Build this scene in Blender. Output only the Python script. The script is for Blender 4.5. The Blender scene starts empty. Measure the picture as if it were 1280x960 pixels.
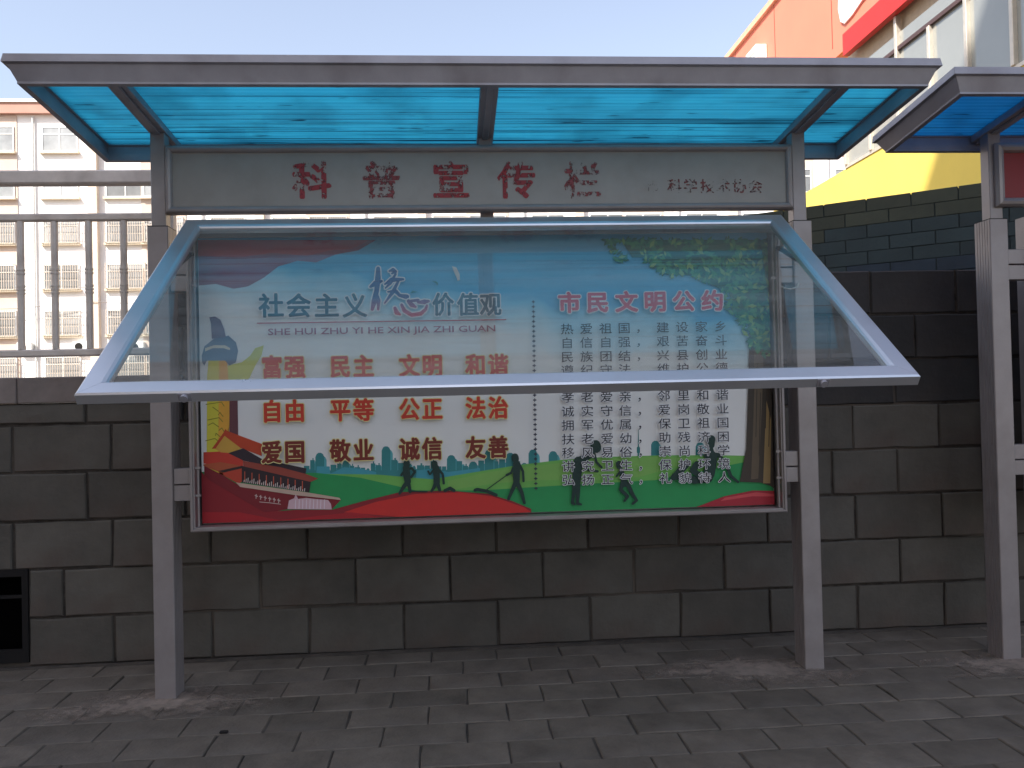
import bpy, bmesh, math, random
from mathutils import Matrix, Vector
R = math.radians
random.seed(7)
S = bpy.context.scene
COL = S.collection

# ------------------------------------------------------------------ camera
AX = (Vector((0.997311, -0.069473, -0.023336)), Vector((0.022262, -0.016181, 0.999621)),
      Vector((0.069824, 0.997453, 0.014591)))
CAM = Vector((1.104934, -3.118474, 1.073792)); F_PX = 1041.4
cd = bpy.data.cameras.new('camera'); cam = bpy.data.objects.new('camera', cd); COL.objects.link(cam)
m = Matrix.Identity(4)
for i in range(3):
    m[i][0] = AX[0][i]; m[i][1] = AX[1][i]; m[i][2] = -AX[2][i]; m[i][3] = CAM[i]
cam.matrix_world = m
cd.sensor_width = 36; cd.lens = F_PX / 1280 * 36; cd.clip_start = 0.05; cd.clip_end = 2000
S.camera = cam

# ------------------------------------------------------------------ light
SUN = Vector((-0.50, -0.50, 0.707)).normalized()       # direction towards the sun: behind the camera, to the left
w = bpy.data.worlds.new('World'); S.world = w; w.use_nodes = True
nt = w.node_tree; bg = nt.nodes['Background']
sky = nt.nodes.new('ShaderNodeTexSky'); sky.sky_type = 'NISHITA'; sky.sun_disc = False
sky.sun_elevation = math.asin(SUN.z); sky.sun_rotation = math.atan2(SUN.x, SUN.y)
sky.air_density = 1.3; sky.dust_density = 2.5; sky.ozone_density = 3.0
hs = nt.nodes.new('ShaderNodeHueSaturation'); hs.inputs['Saturation'].default_value = .68; hs.inputs['Hue'].default_value = .508     # pale, hazy sky
nt.links.new(sky.outputs[0], hs.inputs['Color']); nt.links.new(hs.outputs[0], bg.inputs[0]); bg.inputs[1].default_value = 0.115
ld = bpy.data.lights.new('sun', 'SUN'); ld.energy = 4.0; ld.angle = R(0.5); ld.color = (1, .94, .85)
lo = bpy.data.objects.new('sun', ld); COL.objects.link(lo)
lo.rotation_euler = (-SUN).to_track_quat('-Z', 'Y').to_euler()
S.view_settings.view_transform = 'Standard'; S.view_settings.look = 'None'
S.view_settings.exposure = 1.22; S.view_settings.gamma = 1
S.cycles.transparent_max_bounces = 48

# ------------------------------------------------------------------ materials
def mat(name, col, rough=.6, metal=0., var=.12, vscale=6., bump=0., bscale=60., rnd=0., spec=.5, dirt=None, stretch=(1, 1, 1), coords='Object'):
    """base colour with noise variation; rnd = per-object brightness change; dirt = (colour, amount, scale)"""
    M = bpy.data.materials.new(name); M.use_nodes = True
    n = M.node_tree.nodes; l = M.node_tree.links; b = n['Principled BSDF']
    b.inputs['Roughness'].default_value = rough; b.inputs['Metallic'].default_value = metal
    b.inputs['Specular IOR Level'].default_value = spec
    tc = n.new('ShaderNodeTexCoord'); mp = n.new('ShaderNodeMapping'); mp.inputs['Scale'].default_value = stretch
    if coords == 'World':
        g = n.new('ShaderNodeNewGeometry'); l.new(g.outputs['Position'], mp.inputs[0])
    else:
        l.new(tc.outputs['Object'], mp.inputs[0])
    oi = n.new('ShaderNodeObjectInfo')
    no = n.new('ShaderNodeTexNoise'); no.inputs['Scale'].default_value = vscale; no.inputs['Detail'].default_value = 8
    no.inputs['Roughness'].default_value = .65; l.new(mp.outputs[0], no.inputs['Vector'])
    if rnd:
        no.noise_dimensions = '4D'
        mw = n.new('ShaderNodeMath'); mw.operation = 'MULTIPLY'; mw.inputs[1].default_value = 20; l.new(oi.outputs['Random'], mw.inputs[0]); l.new(mw.outputs[0], no.inputs['W'])
    mr = n.new('ShaderNodeMapRange'); mr.inputs[1].default_value = .3; mr.inputs[2].default_value = .7
    mr.inputs[3].default_value = 1 - var; mr.inputs[4].default_value = 1 + var; l.new(no.outputs[0], mr.inputs[0])
    mr2 = n.new('ShaderNodeMapRange'); mr2.inputs[3].default_value = 1 - rnd; mr2.inputs[4].default_value = 1 + rnd
    l.new(oi.outputs['Random'], mr2.inputs[0])
    mu = n.new('ShaderNodeMath'); mu.operation = 'MULTIPLY'; l.new(mr.outputs[0], mu.inputs[0]); l.new(mr2.outputs[0], mu.inputs[1])
    vm = n.new('ShaderNodeVectorMath'); vm.operation = 'SCALE'; vm.inputs[0].default_value = col[:3]; l.new(mu.outputs[0], vm.inputs['Scale'])
    out = vm.outputs[0]
    if dirt:
        n2 = n.new('ShaderNodeTexNoise'); n2.inputs['Scale'].default_value = dirt[2]; n2.inputs['Detail'].default_value = 6
        l.new(mp.outputs[0], n2.inputs['Vector'])
        m3 = n.new('ShaderNodeMapRange'); m3.inputs[1].default_value = .5; m3.inputs[2].default_value = .72; m3.inputs[4].default_value = dirt[1]
        l.new(n2.outputs[0], m3.inputs[0])
        mx = n.new('ShaderNodeMix'); mx.data_type = 'RGBA'; l.new(m3.outputs[0], mx.inputs[0]); l.new(out, mx.inputs[6])
        mx.inputs[7].default_value = (*dirt[0], 1); out = mx.outputs[2]
    l.new(out, b.inputs['Base Color'])
    if bump:
        n4 = n.new('ShaderNodeTexNoise'); n4.inputs['Scale'].default_value = bscale; n4.inputs['Detail'].default_value = 6
        l.new(mp.outputs[0], n4.inputs['Vector'])
        bp = n.new('ShaderNodeBump'); bp.inputs['Strength'].default_value = bump; bp.inputs['Distance'].default_value = .004
        l.new(n4.outputs[0], bp.inputs['Height']); l.new(bp.outputs[0], b.inputs['Normal'])
    rr = n.new('ShaderNodeMapRange'); rr.inputs[3].default_value = max(.03, rough - .08); rr.inputs[4].default_value = min(1, rough + .08)
    l.new(no.outputs[0], rr.inputs[0]); l.new(rr.outputs[0], b.inputs['Roughness'])
    return M

ALU = mat('aluminium', (.32, .28, .275), .42, .35, .10, 9, .05, 200, dirt=((.20, .16, .14), .35, 5))
ALU_D = mat('aluminium_canopy', (.36, .345, .375), .45, .3, .10, 9, .05, 200, dirt=((.14, .11, .11), .4, 5))
ALU_DOOR = mat('aluminium_bright', (.66, .67, .70), .30, .8, .05, 5, 0, 200, dirt=((.42, .42, .42), .3, 2))
HEADP = mat('header_panel_paint', (.285, .258, .235), .35, .0, .10, 4, 0, dirt=((.20, .17, .15), .35, 9))
HEADR = mat('header_panel_red', (.26, .006, .008), .5, .0, .12, 4, 0)
BLOCK = mat('block_concrete', (.106, .094, .081), .9, 0, .26, 3, .8, 40, rnd=.12, spec=.2, dirt=((.10, .062, .05), .55, 3.2))
MORTAR = mat('mortar', (.060, .050, .043), .95, 0, .5, 18, .6, 90, spec=.1, dirt=((.17, .135, .11), .85, 1.7))
COPING = mat('coping_concrete', (.20, .165, .15), .9, 0, .25, 6, .6, 60, rnd=.12, dirt=((.15, .07, .06), .6, 1.5))
PAVER = mat('paver_concrete', (.130, .107, .086), .85, 0, .30, 7, .8, 70, rnd=.14, spec=.3, dirt=((.20, .175, .155), .45, 2.4))
SAND = mat('joint_sand', (.060, .050, .042), 1, 0, .6, 3, .5, 120)
EARTH = mat('earth', (.20, .165, .13), 1, 0, .3, .4, 0, coords='World')
CEMENT = mat('cement_smear', (.28, .22, .18), .95, 0, .35, 14, 1, 70)
FENCE = mat('fence_steel', (.68, .60, .54), .5, .1, .12, 12, .1, 90, dirt=((.22, .14, .10), .3, 7))
DARKM = mat('dark_iron', (.014, .012, .012), .75, .1, spec=.25)
BLACKR = mat('black_rubber', (.02, .02, .02), .6)
CREAM = mat('cream_render', (.80, .775, .765), .9, 0, .07, .5, coords='World')
TAN = mat('tan_render', (.66, .55, .45), .9, 0, .08, .6, coords='World')
BRICKT = mat('brown_render', (.58, .47, .40), .9, 0, .1, .8, coords='World')
ROOFB = mat('roof_band', (.45, .25, .20), .9, 0, .08, .8, coords='World')
WHITEP = mat('white_paint', (.78, .78, .76), .6, 0, .05, 3)
SILL = mat('sill', (.64, .55, .42), .8)
PANE = mat('window_glass', (.30, .31, .32), .15, 0, .3, .7, rnd=.45, coords='World')
BARS = mat('security_bars', (.55, .47, .40), .6, .2)
YELLOW = mat('yellow_render', (.80, .60, .12), .85, 0, .05, 1, coords='World')
REDW = mat('red_cladding', (.76, .22, .14), .6, 0, .05, 1, coords='World')
REDB = mat('red_fascia', (.60, .025, .02), .45, 0, .06, 1, coords='World')
GLASSW = mat('curtain_glass', (.38, .39, .37), .12, .35, .06, .6, coords='World')
STEEL = mat('mullion_metal', (.66, .60, .52), .4, .5)
GREYC = mat('office_render', (.76, .67, .58), .9, 0, .08, .3, coords='World')
WIRE = mat('white_cord', (.5, .47, .42), .8)
BACKING = mat('case_backing', (.42, .42, .41), .6, 0, .08, 8)

def glass_mat(name, dust=.075):
    M = bpy.data.materials.new(name); M.use_nodes = True
    n = M.node_tree.nodes; l = M.node_tree.links; n.clear()
    o = n.new('ShaderNodeOutputMaterial'); tr = n.new('ShaderNodeBsdfTransparent'); tr.inputs[0].default_value = (.95, .975, .97, 1)
    gl = n.new('ShaderNodeBsdfGlossy'); gl.inputs['Roughness'].default_value = .015
    fr = n.new('ShaderNodeFresnel'); fr.inputs[0].default_value = 1.55
    gb = n.new('ShaderNodeNewGeometry'); fb = n.new('ShaderNodeMath'); fb.operation = 'SUBTRACT'; fb.inputs[0].default_value = 1.4; fb.use_clamp = False
    bk = n.new('ShaderNodeMath'); bk.operation = 'MULTIPLY'; bk.inputs[1].default_value = 1.4; l.new(gb.outputs['Backfacing'], bk.inputs[0]); l.new(bk.outputs[0], fb.inputs[1])
    fm = n.new('ShaderNodeMath'); fm.operation = 'MULTIPLY'; fm.use_clamp = True; l.new(fr.outputs[0], fm.inputs[0]); l.new(fb.outputs[0], fm.inputs[1])
    mx = n.new('ShaderNodeMixShader'); l.new(fm.outputs[0], mx.inputs[0]); l.new(tr.outputs[0], mx.inputs[1]); l.new(gl.outputs[0], mx.inputs[2])
    df = n.new('ShaderNodeBsdfDiffuse'); df.inputs[0].default_value = (.55, .55, .52, 1)
    no = n.new('ShaderNodeTexNoise'); no.inputs['Scale'].default_value = 3; no.inputs['Detail'].default_value = 9
    tc = n.new('ShaderNodeTexCoord'); mp = n.new('ShaderNodeMapping'); mp.inputs['Scale'].default_value = (.5, 5, 5)
    l.new(tc.outputs['Object'], mp.inputs[0]); l.new(mp.outputs[0], no.inputs['Vector'])
    mr = n.new('ShaderNodeMapRange'); mr.inputs[1].default_value = .3; mr.inputs[2].default_value = .75
    mr.inputs[3].default_value = dust * .4; mr.inputs[4].default_value = dust * 1.5; l.new(no.outputs[0], mr.inputs[0])
    m2 = n.new('ShaderNodeMixShader'); l.new(mr.outputs[0], m2.inputs[0]); l.new(mx.outputs[0], m2.inputs[1]); l.new(df.outputs[0], m2.inputs[2])
    l.new(m2.outputs[0], o.inputs[0]); return M
GLASS = glass_mat('door_glass')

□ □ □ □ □

Give back exactly the lines from the first line of the data through the line with "S.camera = cam", pictures excluded.

Build this scene in Blender. Output only the Python script. The script is for Blender 4.5. The Blender scene starts empty. Measure the picture as if it were 1280x960 pixels.
import bpy, bmesh, math, random
from mathutils import Matrix, Vector
R = math.radians
random.seed(7)
S = bpy.context.scene
COL = S.collection

# ------------------------------------------------------------------ camera
AX = (Vector((0.997311, -0.069473, -0.023336)), Vector((0.022262, -0.016181, 0.999621)),
      Vector((0.069824, 0.997453, 0.014591)))
CAM = Vector((1.104934, -3.118474, 1.073792)); F_PX = 1041.4
cd = bpy.data.cameras.new('camera'); cam = bpy.data.objects.new('camera', cd); COL.objects.link(cam)
m = Matrix.Identity(4)
for i in range(3):
    m[i][0] = AX[0][i]; m[i][1] = AX[1][i]; m[i][2] = -AX[2][i]; m[i][3] = CAM[i]
cam.matrix_world = m
cd.sensor_width = 36; cd.lens = F_PX / 1280 * 36; cd.clip_start = 0.05; cd.clip_end = 2000
S.camera = cam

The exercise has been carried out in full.